TASK STATEMENT - What do the lines from the top of the data through the line with "else: mb.prism(poly, 'YZ', XF" say? Quote them exactly and include both ends.

++++ INFORMATION SUPPLIED

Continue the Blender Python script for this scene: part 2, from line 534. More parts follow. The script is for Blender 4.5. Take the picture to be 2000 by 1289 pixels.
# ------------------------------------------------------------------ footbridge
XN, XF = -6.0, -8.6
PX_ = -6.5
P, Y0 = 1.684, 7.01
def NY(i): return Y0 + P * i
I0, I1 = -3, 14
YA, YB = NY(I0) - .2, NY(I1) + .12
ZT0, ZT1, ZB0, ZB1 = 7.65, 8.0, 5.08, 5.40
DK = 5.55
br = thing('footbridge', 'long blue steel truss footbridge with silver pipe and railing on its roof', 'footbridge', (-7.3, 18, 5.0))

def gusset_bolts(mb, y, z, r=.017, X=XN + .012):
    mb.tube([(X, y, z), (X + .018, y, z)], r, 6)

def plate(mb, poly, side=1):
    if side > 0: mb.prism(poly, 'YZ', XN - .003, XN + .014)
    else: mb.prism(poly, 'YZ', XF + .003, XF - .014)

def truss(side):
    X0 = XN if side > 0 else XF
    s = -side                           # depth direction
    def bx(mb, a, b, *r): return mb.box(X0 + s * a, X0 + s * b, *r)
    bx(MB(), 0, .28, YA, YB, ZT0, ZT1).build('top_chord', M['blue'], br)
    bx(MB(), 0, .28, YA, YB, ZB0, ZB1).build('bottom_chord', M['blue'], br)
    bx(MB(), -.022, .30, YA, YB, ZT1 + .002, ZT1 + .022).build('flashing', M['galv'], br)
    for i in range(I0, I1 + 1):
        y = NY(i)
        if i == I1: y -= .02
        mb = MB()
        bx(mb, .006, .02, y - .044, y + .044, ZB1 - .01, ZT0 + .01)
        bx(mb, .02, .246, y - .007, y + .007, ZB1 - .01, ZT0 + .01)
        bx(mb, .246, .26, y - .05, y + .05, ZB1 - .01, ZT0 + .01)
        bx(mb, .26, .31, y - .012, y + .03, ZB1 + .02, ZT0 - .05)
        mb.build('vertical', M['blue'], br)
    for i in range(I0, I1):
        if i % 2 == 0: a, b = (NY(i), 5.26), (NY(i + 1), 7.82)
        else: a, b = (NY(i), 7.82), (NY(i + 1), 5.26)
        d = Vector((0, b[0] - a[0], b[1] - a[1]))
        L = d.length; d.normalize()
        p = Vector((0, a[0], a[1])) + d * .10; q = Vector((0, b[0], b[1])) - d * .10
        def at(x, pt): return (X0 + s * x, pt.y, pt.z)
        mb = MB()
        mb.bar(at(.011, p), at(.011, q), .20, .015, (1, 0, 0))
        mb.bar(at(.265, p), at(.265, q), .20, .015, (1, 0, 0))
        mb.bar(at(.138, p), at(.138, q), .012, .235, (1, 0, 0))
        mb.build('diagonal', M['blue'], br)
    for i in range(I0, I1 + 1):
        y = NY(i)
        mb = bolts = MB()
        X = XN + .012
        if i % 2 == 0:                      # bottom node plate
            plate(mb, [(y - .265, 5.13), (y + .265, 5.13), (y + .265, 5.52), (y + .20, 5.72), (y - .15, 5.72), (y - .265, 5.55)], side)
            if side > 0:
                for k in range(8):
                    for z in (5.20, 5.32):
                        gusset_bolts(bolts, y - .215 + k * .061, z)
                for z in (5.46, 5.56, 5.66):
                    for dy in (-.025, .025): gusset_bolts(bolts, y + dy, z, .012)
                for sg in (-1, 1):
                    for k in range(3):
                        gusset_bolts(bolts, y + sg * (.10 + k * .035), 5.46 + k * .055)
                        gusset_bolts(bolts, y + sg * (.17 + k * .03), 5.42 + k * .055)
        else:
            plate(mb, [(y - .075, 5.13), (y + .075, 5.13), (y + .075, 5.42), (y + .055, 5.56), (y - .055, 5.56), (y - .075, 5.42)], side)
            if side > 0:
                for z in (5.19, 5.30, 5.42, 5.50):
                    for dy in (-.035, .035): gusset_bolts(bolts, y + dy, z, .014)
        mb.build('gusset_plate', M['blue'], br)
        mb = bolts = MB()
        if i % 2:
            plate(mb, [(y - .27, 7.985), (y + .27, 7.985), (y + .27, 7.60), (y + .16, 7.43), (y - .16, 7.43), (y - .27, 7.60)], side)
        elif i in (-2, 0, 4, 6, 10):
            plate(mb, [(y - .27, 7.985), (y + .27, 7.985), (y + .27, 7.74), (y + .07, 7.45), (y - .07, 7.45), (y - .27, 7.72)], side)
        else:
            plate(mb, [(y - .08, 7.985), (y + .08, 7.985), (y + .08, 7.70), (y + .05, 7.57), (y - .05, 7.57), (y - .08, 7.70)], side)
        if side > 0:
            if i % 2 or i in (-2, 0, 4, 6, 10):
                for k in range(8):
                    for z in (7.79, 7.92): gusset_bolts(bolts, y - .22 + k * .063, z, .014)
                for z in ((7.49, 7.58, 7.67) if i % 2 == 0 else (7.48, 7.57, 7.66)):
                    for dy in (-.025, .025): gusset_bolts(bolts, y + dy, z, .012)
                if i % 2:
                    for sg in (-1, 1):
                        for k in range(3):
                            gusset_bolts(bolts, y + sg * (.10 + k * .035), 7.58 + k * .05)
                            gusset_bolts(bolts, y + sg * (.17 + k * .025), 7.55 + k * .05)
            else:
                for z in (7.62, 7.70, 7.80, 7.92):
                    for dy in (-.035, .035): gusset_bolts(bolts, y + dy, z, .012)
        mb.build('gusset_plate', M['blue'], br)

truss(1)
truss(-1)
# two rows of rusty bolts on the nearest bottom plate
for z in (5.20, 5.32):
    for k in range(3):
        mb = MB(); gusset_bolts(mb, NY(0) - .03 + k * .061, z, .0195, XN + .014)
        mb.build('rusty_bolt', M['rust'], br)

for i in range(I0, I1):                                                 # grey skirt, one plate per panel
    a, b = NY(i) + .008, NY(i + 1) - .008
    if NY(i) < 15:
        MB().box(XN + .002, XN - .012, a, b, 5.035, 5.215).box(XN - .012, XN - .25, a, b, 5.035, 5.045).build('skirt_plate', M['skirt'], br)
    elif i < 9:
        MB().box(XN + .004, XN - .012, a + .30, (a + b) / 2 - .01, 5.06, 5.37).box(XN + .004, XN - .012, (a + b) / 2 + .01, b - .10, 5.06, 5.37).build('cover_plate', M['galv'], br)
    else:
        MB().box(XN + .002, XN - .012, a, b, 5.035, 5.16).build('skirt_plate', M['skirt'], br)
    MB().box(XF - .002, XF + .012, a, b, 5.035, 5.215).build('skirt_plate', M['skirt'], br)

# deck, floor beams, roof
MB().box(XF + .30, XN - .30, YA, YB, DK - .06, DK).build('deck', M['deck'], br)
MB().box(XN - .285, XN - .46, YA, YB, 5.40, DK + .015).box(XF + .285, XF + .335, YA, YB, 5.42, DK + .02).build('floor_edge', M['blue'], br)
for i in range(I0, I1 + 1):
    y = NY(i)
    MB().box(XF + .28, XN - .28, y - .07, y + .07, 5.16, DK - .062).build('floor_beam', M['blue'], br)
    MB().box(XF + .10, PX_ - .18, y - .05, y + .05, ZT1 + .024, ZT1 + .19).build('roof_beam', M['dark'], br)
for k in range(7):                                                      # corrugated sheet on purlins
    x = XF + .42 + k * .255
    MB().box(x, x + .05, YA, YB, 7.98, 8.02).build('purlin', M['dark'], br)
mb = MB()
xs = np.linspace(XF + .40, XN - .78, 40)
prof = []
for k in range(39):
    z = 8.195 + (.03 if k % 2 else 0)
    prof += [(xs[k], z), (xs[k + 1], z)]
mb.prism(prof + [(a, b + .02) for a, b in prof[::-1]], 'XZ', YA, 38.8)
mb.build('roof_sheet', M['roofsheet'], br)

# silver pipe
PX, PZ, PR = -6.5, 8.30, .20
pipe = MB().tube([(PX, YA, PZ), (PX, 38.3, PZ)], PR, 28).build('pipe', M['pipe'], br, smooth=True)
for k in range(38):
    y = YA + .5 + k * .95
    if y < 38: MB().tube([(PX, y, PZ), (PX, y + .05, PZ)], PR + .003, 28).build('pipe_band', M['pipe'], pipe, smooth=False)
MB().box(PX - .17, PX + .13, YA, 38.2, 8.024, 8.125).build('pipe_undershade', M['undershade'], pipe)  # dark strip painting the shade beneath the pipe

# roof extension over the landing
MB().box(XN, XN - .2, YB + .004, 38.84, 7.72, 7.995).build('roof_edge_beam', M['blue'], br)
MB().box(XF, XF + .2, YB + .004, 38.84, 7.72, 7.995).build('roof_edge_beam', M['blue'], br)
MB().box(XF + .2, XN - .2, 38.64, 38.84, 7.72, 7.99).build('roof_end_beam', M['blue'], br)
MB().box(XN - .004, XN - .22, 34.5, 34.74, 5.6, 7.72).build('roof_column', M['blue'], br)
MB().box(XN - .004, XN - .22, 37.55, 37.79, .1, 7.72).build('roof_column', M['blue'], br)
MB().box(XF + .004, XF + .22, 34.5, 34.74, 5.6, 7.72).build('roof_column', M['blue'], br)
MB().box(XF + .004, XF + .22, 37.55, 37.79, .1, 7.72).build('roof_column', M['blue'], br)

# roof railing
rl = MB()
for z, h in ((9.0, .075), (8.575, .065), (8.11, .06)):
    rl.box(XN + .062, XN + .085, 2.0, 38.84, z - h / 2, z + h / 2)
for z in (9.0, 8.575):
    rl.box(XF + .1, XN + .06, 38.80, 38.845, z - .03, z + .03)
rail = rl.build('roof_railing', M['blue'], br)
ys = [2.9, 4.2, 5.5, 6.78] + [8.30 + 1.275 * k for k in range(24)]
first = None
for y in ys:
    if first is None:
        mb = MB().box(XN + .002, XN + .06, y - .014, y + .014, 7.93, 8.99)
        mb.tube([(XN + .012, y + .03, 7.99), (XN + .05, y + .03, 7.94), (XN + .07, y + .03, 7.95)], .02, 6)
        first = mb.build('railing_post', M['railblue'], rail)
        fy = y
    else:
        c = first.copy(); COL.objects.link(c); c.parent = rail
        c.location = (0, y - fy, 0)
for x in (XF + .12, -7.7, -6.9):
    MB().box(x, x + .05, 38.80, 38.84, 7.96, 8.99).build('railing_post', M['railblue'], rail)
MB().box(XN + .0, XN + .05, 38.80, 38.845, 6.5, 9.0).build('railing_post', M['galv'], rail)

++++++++

SOLUTION TO THIS EXERCISE -
Continue the Blender Python script for this scene: part 2, from line 534. More parts follow. The script is for Blender 4.5. Take the picture to be 2000 by 1289 pixels.
# ------------------------------------------------------------------ footbridge
XN, XF = -6.0, -8.6
PX_ = -6.5
P, Y0 = 1.684, 7.01
def NY(i): return Y0 + P * i
I0, I1 = -3, 14
YA, YB = NY(I0) - .2, NY(I1) + .12
ZT0, ZT1, ZB0, ZB1 = 7.65, 8.0, 5.08, 5.40
DK = 5.55
br = thing('footbridge', 'long blue steel truss footbridge with silver pipe and railing on its roof', 'footbridge', (-7.3, 18, 5.0))

def gusset_bolts(mb, y, z, r=.017, X=XN + .012):
    mb.tube([(X, y, z), (X + .018, y, z)], r, 6)

def plate(mb, poly, side=1):
    if side > 0: mb.prism(poly, 'YZ', XN - .003, XN + .014)
    else: mb.prism(poly, 'YZ', XF + .003, XF - .014)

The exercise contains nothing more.